At the time of the trial the defendant was forty-three years of age. In 1943, after the defendant learned of the circumstances concerning the birth of the child, Michael, the parties divided the plaintiff’s estate, amounting to $34,000, and the defendant received $17,000. She spent $10,000 of this money in the purchase of an annuity policy, under the terms of which she would receive a monthly sum of $50 after she reached the age of fifty-five. Under the divorce decree she received the sum of $18,000, and the plaintiff was required to pay to the defendant the premiums upon a policy of insurance upon his life in the sum of $18,000 of which she was the irrevocable beneficiary. The trial court treated the house which the parties occupied before they separated, the title to which was in her name, and the furniture in it as her property; the house had an assessed value of $12,910 but was worth more; and the value of the furniture is not found. The defendant also has endowment insurance policies with an aggregate face value of $6,000, with some interest accumulated on them, payable in 1955, upon which she has to pay premiums; four war bonds, each for $1000, payable in 1955; $500 in cash; and an automobile given her by the plaintiff. At the time of the divorce, apart from the plaintiff’s professional equipment, an automobile, certain policies of insurance upon his life payable to Michael and one on the life of Michael payable to the plaintiff, his estate consisted of war bonds having a maturity value of *321$54,000 and worth at the time of the trial a little more than $40,000.
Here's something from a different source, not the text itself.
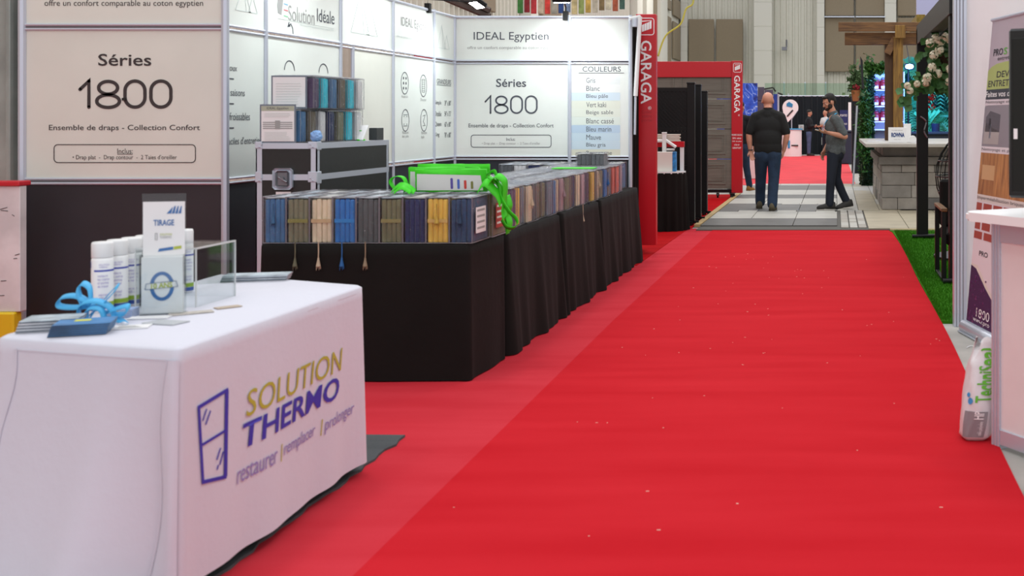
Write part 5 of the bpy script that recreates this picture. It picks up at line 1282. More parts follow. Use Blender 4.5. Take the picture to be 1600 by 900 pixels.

Upon the basis solely of these property items, there could be no reasonable ground to attack the award of alimony in this case. The significant fact is, however, that for the years 1943 to 1945 the plaintiff’s taxable net income, less the income tax paid on it, averaged between $18,000 and $19,000 a year; and his gross income for the first nine months of 1946 was substantially equal to his net taxable income for the entire preceding year. The defendant before the marriage of the parties in 1928 had been a trained nurse; from 1932 until the separation in 1943 she had assisted the plaintiff by keeping his books; but she had at the time of the trial no separate income. If we add together the $17,000 received by her when the parties separated and the $18,000 awarded her as alimony, and assume that she sells the home, she would have received from the plaintiff about $50,000, certainly not much more than that. Of this, $10,000 has been used to purchase the annuity policy under which she will not receive payments until 1955. She would be fortunate if she could secure an annual income from the assets in her hands amounting to as much as $2000. It is only necessary to point to the contrast between the net income of some $18,000 accruing each year to the plaintiff, the offending party, and the $2000 or so which, until 1955, will be all that will come to the defendant, the injured party, in order to see the essential inequity of the judgment of the trial court. It is, of course, true that the plaintiff may die or for some other reason cease to earn any income or as much as he did before the trial; but the decree is subject to modification should a material change of circumstances require. The statute quoted in the *322•majority opinion authorizes an award of alimony from income in addition to property given. For the trial court in effect not to take note of the very large past and present income of the plaintiff and not to make a more adequate provision for the support of the defendant constitutes, in my judgment, a clear abuse of discretion.

In this opinion Bbown, J., concurred.